The Friction Hidden in “I’ll Send It Over”
When you end a closing call with “I’ll send the contract over,” you’re making a unilateral decision: this conversation has concluded and the next step is a document. The buyer may agree, but they haven’t said so explicitly. That gap between implicit and explicit agreement is where deals slow down.
A buyer who receives an unexpected contract faces a small but real mental task: re-evaluate whether they’re ready to proceed, review the document, and take action. Even a buyer who is 90% ready will frequently defer this task. “I’ll look at this later” becomes “I’ll look at this when I have time” becomes two weeks of silence.
The Permission Script
The ask is brief and conversational. Use it at the natural close of your call, after you’ve confirmed scope, price, and timeline:
“Everything we’ve talked about, does this feel like the right fit for what you’re trying to do?”
Pause. Let them confirm. Then:
“Great. Would it be okay if I sent you the contract today so we can get the start date locked in?”
That second question is the permission ask. It’s not asking whether they want to work with you, that was the first question. It’s asking whether they’re ready to receive the formal document right now. The distinction matters.
Two questions back-to-back: first confirm fit, then ask permission to send. Never merge them into one question. Each confirmation builds the next layer of commitment.
What a Yes Commits the Buyer To
When a buyer says “Yes, send it today,” they’ve made three implicit commitments:
- They’re acknowledging the project is moving forward
- They’re agreeing to receive and review the document in a relevant timeframe
- They’ve created a consistency obligation, they said yes, which means not opening the contract now creates mild cognitive dissonance
This is why same-day signature rates jump sharply when permission is asked explicitly. The buyer who said “yes, send it” is not re-deciding when the document arrives. They’re completing a step they already agreed to.
What to Do When They Say No
A “not yet” or “let me check with [person/timeline]” is not rejection, it’s the most useful information you can get before sending anything.
Your immediate response:
“Absolutely, what needs to happen on your end before it makes sense to move forward?”
Write down their answer. Repeat it back to confirm. Then:
“So if [condition] clears by [their stated timeline], would it make sense to connect again then and go from there?”

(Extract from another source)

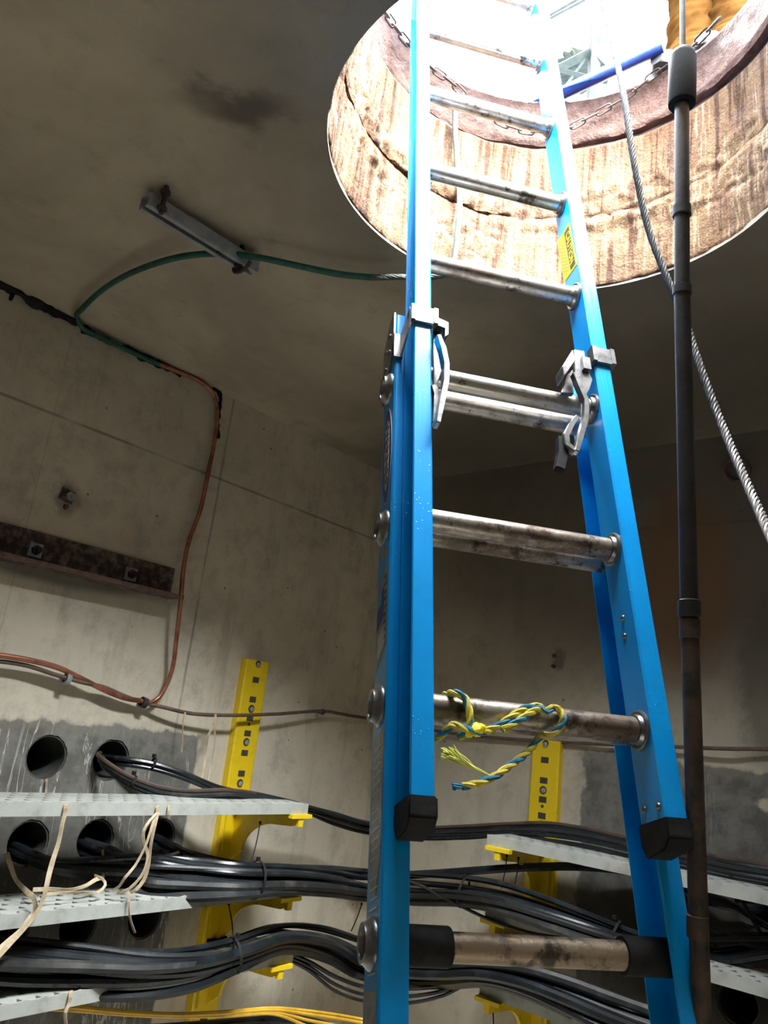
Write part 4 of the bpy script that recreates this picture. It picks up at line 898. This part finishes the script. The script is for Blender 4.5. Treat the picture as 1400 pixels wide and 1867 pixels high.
# run 2: thick bundle on the middle shelves
sts = []
for i in range(13):
    h_ = (4, 5, 6, 5, 4, 6, 5)[i % 7]; j = V((rz.uniform(-0.03, 0.03), 0, rz.uniform(-0.045, -0.005)))
    sts.append([hole(h_, 0.35) + j, hole(h_, 0.05) + j, hole(h_, -0.07) + j + V((0.05, 0, -0.02))])
sp2 = [(('L', 270, 1590, 0.26), 0.060, 0.06), (('L', 350, 1600, 0.34), 0.056, 0.05), (('L', 430, 1606, 0.42), 0.048, 0.045), (('L', 520, 1606, 0.42), 0.045, 0.045), (('L', 600, 1612, 0.38), 0.048, 0.045), (('L', 665, 1620, 0.34), 0.050, 0.045),
       (('B', 760, 1626, 0.30), 0.047, 0.045), (('B', 850, 1628, 0.34), 0.038, 0.045), (('B', 920, 1638, 0.37), 0.036, 0.045), (('B', 1000, 1662, 0.36), 0.036, 0.045), (('B', 1080, 1690, 0.32), 0.036, 0.05), (('B', 1160, 1718, 0.24), 0.034, 0.05), (('B', 1235, 1735, 0.18), 0.03, 0.04)]
ends = [[bhole(1, -0.03) + V((0, 0, 0.02)), bhole(1, 0.25)], [bhole(3, -0.02), bhole(3, 0.25)]]
ends = [[onB(1300, 1735, 0.12) + V((0, 0, 0.02 * k)), onB(1400, 1725, 0.10) + V((0, 0, 0.015 * k)), onB(1520, 1730, 0.10) + V((0, 0, 0.012 * k))] for k in (-1, 0, 1, 2)] + [[bhole(4, -0.06) + V((0, 0.0, 0.03)), bhole(4, 0.2)]]
bundle('power_cable', sp2, 12, [0.0155, 0.010, 0.018, 0.008, 0.013], [bc, bc, bc, dc, bc, dc, bc], 'black cable, %s in the middle bundle left of the ladder', 'black cables on the middle shelves', 4, sts, ends, station=5)
cable('power_cable', [hole(6, 0.3), hole(6, 0.02), onL(340, 1556, 0.12), onL(430, 1577, 0.2), onL(520, 1590, 0.24), onL(600, 1594, 0.26), onL(668, 1598, 0.29), onB(770, 1594, 0.26), onB(860, 1588, 0.22), onB(950, 1582, 0.16), onB(1050, 1580, 0.10), onB(1130, 1586, 0.07), onB(1200, 1600, 0.06), onB(1300, 1645, 0.06), bhole(1, -0.03), bhole(1, 0.25)], 0.015, bc, 'thick shiny black cable on top of the middle bundle, rising behind the ladder')
cable('power_cable', [onL(600, 1600, 0.30), onL(668, 1600, 0.34), onB(752, 1609, 0.36), onB(800, 1632, 0.37), onB(850, 1657, 0.37), onB(900, 1680, 0.37), onB(960, 1700, 0.36), onB(1030, 1712, 0.33), onB(1100, 1730, 0.27), onB(1180, 1765, 0.2), onB(1300, 1800, 0.1)], 0.0058, M['pole'], 'thin grey wire slanting down in front of the middle right arm')
# run 3: wide bundle on the lowest shelves
sp3 = [(('L', -160, 1735, 0.26), 0.055, 0.07), (('L', -40, 1742, 0.27), 0.055, 0.07), (('L', 60, 1750, 0.28), 0.060, 0.07), (('L', 160, 1758, 0.33), 0.058, 0.06), (('L', 260, 1765, 0.40), 0.052, 0.05), (('L', 350, 1758, 0.43), 0.046, 0.05), (('L', 430, 1736, 0.41), 0.036, 0.045), (('L', 510, 1710, 0.36), 0.034, 0.045), (('L', 590, 1722, 0.33), 0.048, 0.05), (('L', 660, 1752, 0.33), 0.060, 0.055),
       (('B', 750, 1772, 0.31), 0.048, 0.055), (('B', 820, 1776, 0.33), 0.038, 0.05), (('B', 890, 1774, 0.36), 0.032, 0.05), (('B', 960, 1788, 0.36), 0.038, 0.05), (('B', 1030, 1815, 0.33), 0.044, 0.055), (('B', 1110, 1850, 0.28), 0.048, 0.06), (('B', 1200, 1885, 0.24), 0.050, 0.05), (('B', 1330, 1925, 0.22), 0.05, 0.05), (('B', 1500, 1960, 0.2), 0.05, 0.05)]
bundle('power_cable', sp3, 16, [0.0145, 0.009, 0.0115, 0.016, 0.008], [bc, bc, dc, bc, bc, bc, dc], 'black cable, %s in the lowest bundle left of the ladder', 'black cables on the lowest shelves', 11, station=8)
for k, (dy, r) in enumerate(((0, 0.007), (14, 0.006), (26, 0.006))):
    cable('power_cable', [onL(480, 1722 + dy * .3, 0.33), onL(560, 1752 + dy * .6, 0.34), onL(610, 1780 + dy, 0.35), onL(668, 1800 + dy, 0.37), onB(750, 1802 + dy, 0.36), onB(810, 1796 + dy * .7, 0.34), onB(860, 1778 + dy * .5, 0.32), onB(930, 1776 + dy * .4, 0.30), onB(1010, 1812 + dy * .5, 0.27), onB(1090, 1868 + dy * .5, 0.24), onB(1180, 1930, 0.2)], r, bc,
          ['upper', 'middle', 'lower'][k] + ' of three thin black cables sagging below the lowest bundle')
# yellow cables at the bottom edge
for k, (dy, r, e) in enumerate(((0, 0.0062, 0), (6, 0.005, 6), (-4, 0.0048, -2), (10, 0.005, 14))):
    cable('yellow_cable', [onL(-120, 1822 + dy, 0.30), onL(40, 1828 + dy, 0.30), onL(130, 1836 + dy * .6, 0.31), onL(230, 1846 + dy * .4, 0.32), onL(330, 1850 + dy * .4, 0.33), onL(420, 1846 + dy * .6, 0.34), onL(500, 1841 + dy * .8, 0.35), onL(570, 1850 + dy + e, 0.36), onL(660, 1864 + dy + e, 0.38), onB(760, 1884 + dy, 0.34), onB(860, 1900, 0.3)], r, M['ycable'],
          ['thickest', 'second', 'uppermost thin', 'lowest'][k] + ' of the yellow cables along the bottom edge below the lowest left shelf')
for k in range(3):
    cable('power_cable', [onL(-100, 1890 + 8 * k, 0.20 + 0.03 * k), onL(120, 1880 + 7 * k, 0.22), onL(300, 1872 + 9 * k, 0.24), onL(450, 1860 + 9 * k, 0.26 + 0.01 * k), onL(540, 1856 + 9 * k, 0.27), onL(640, 1880 + 9 * k, 0.29), onB(760, 1905 + 5 * k, 0.28), onB(900, 1930, 0.25)], 0.010, bc, ['uppermost', 'middle', 'lowest'][k] + ' of three black cables looping just below the yellow ones')
# right-hand side between pole and edge
cable('power_cable', [onB(1150, 1752, 0.13), onB(1225, 1745, 0.16), onB(1270, 1742, 0.18), onB(1310, 1750, 0.19), onB(1350, 1748, 0.19), onB(1400, 1740, 0.18), onB(1520, 1730, 0.18)], 0.0145, bc, 'thick glossy black cable beside the dark pole at the right edge')
cable('power_cable', [onB(1150, 1722, 0.10), onB(1225, 1715, 0.14), onB(1300, 1714, 0.15), onB(1400, 1712, 0.15), onB(1520, 1708, 0.15)], 0.008, dc, 'dusty level cable above the glossy one at the right edge')
cable('power_cable', [bhole(3, 0.2), bhole(3, -0.02), onB(1290, 1688, 0.08), onB(1330, 1706, 0.11), onB(1370, 1722, 0.13), onB(1450, 1735, 0.13), onB(1560, 1740, 0.13)], 0.009, dc, 'dusty cable leaving the duct beside the dark pole and dropping right')
cable('power_cable', [onB(1230, 1600, 0.05), onB(1290, 1628, 0.06), onB(1340, 1652, 0.08), onB(1400, 1690, 0.10), onB(1500, 1740, 0.1)], 0.010, bc, 'black cable slanting across the mouth of the right duct')
cable('power_cable', [onB(1330, 1590, 0.10), onB(1352, 1640, 0.13), onB(1380, 1690, 0.14), onB(1410, 1740, 0.14)], 0.006, M['rubber'], 'thin black cable hanging steeply by the right edge')

# ------------------------------------------------------------------ black ties hanging from shelves
def tie(a, b, label, r=0.0022):
    bm = bmesh.new(); A = sp(a); Bp = sp(b); tube(bm, spline([A, (A + Bp) / 2 + V((0.004, 0, 0)), Bp], 0.02), r, 6)
    lathe(bm, [(0.004, 0), (0.004, 0.008)], A, (0, 0, 1), 8); o = obj('cable_tie', bm, M['rubber']); origin_to(o, A); tag(o, label, 'cable tie')
tie(('L', 474, 1502, 0.34), ('L', 456, 1578, 0.40), 'black tie hanging beside the left yellow upright under the top shelf')
tie(('L', 417, 1650, 0.36), ('L', 425, 1712, 0.40), 'black tie between the middle and lowest left shelves')
tie(('L', 428, 1712, 0.46), ('L', 416, 1778, 0.44), 'black tie crossing the lowest left bundle')
tie(('L', 659, 1650, 0.26), ('L', 640, 1698, 0.26), 'black tie slanting down just left of the ladder')
tie(('B', 924, 1562, 0.30), ('B', 914, 1620, 0.30), 'left of two black ties under the top right shelf')
tie(('B', 945, 1567, 0.27), ('B', 938, 1615, 0.27), 'right of two black ties under the top right shelf')
tie(('B', 908, 1690, 0.30), ('B', 906, 1760, 0.30), 'black tie under the middle right arm')
tie(('B', 896, 1815, 0.30), ('B', 900, 1885, 0.30), 'black tie under the lowest right arm')
def wrap(p, t, r, label, squash=1.0):
    bm = bmesh.new(); t = V(t).normalized()
    lathe(bm, [(r - 0.002, -0.004), (r, -0.004), (r, 0.004), (r - 0.002, 0.004), (r - 0.002, -0.004)], (0, 0, 0), t, 24, caps=False)
    box(bm, (-0.005, -0.004, r - 0.002), (0.005, 0.006, r + 0.010)); o = obj('cable_wrap', bm, M['rubber']); o.location = sp(p); tag(o, label, 'cable tie')
wrap(('L', 279, 1392, 0.10), (1, -0.3, -0.3), 0.020, 'black wrap round the upper pair of cables over the left top shelf')
wrap(('L', 242, 1424, 0.135), (1, -0.4, -0.5), 0.020, 'black wrap round the lower pair of cables over the left top shelf')
wrap(('L', 466, 1604, 0.42), (1, -0.2, -0.1), 0.057, 'black wrap round the middle bundle below the left arm tip')
wrap(('L', 428, 1742, 0.42), (1, -0.3, 0.2), 0.052, 'black wrap round the lowest bundle by the left arm')
wrap(('B', 845, 1628, 0.34), (0.2, -1, -0.1), 0.050, 'black wrap round the middle bundle right of the ladder rail')
wrap(('B', 1120, 1704, 0.28), (0.2, -1, -0.4), 0.045, 'black wrap round the middle bundle beside the right ladder rail')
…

Now you have a conditional commitment and a follow-up trigger. You’ve converted a vague “not yet” into a specific re-engagement point. Send a calendar hold for the day after their stated condition should resolve, with a brief note: “Following up as we discussed, would love to send the contract over if timing works.”
Timing the Ask Precisely
The permission ask lands best in the last 90 seconds of a closing call, after you’ve confirmed:
- That the buyer understands the scope
- That the price has been accepted or negotiated to a settled number
- That the buyer has verbally agreed the approach fits their goal
If any of those three elements is still unresolved, asking permission to send the contract will expose the gap. Which is exactly what you want: gaps surface now, where you can address them on the call, rather than in three days of email back-and-forth after the document has already created a new decision moment.

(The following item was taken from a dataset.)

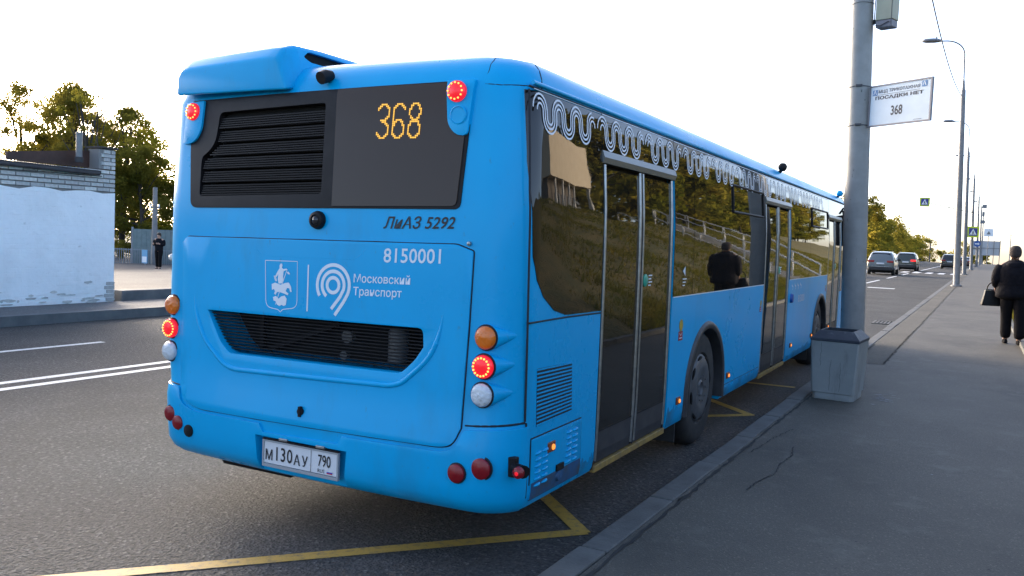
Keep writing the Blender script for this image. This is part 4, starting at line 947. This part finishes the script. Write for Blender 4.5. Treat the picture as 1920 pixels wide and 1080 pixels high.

Following Up When the Signed Contract Hasn’t Come Back
If you received a verbal yes to the permission ask and the contract hasn’t been signed within 48 hours, send this:
“Hey [name], wanted to make sure the contract came through okay on your end. Let me know if you ran into anything or if the timing has shifted and I can adjust the start date.”

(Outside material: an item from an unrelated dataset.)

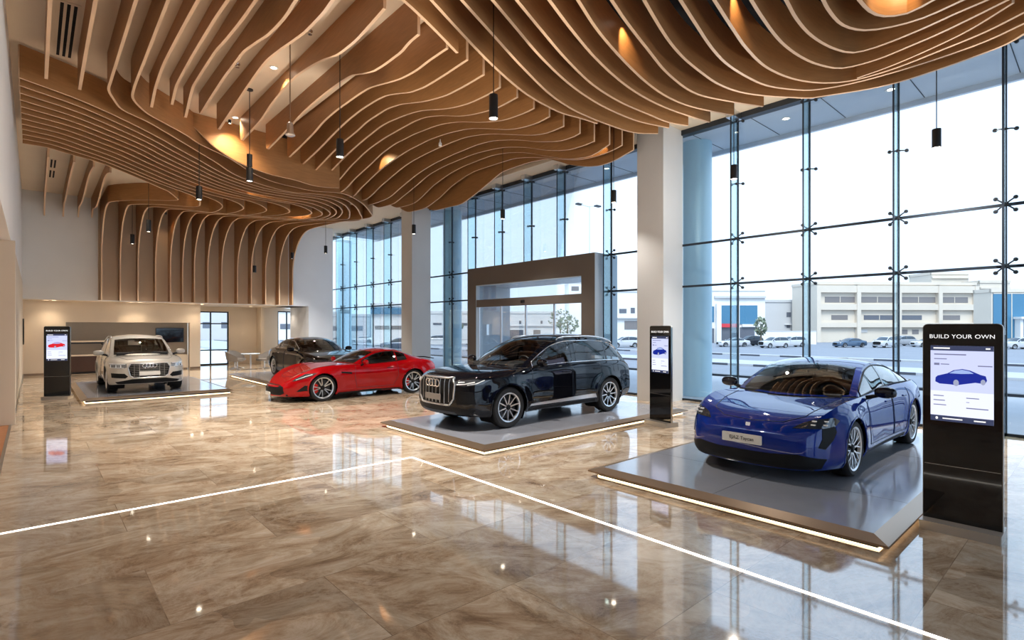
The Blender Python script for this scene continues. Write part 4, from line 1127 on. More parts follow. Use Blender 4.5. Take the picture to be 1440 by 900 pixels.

That follow-up does three things: it checks for a technical issue (document didn’t arrive), it keeps the door open if something changed, and it reconfirms the start date, which reminds the buyer that there’s a specific window in play, not just an indefinite open offer.
The best contract follow-up asks one practical question and offers one adjustment. It doesn’t apologize for following up, and it doesn’t send a second copy of the contract unprompted.
The One Situation Where You Skip the Permission Ask
The only scenario where you bypass the permission ask is when the buyer ends the call by saying “send me the contract right now.” In that case, they’ve given you permission without being asked. Send it within 15 minutes. Any longer and you’ve introduced the same gap the permission ask was designed to prevent.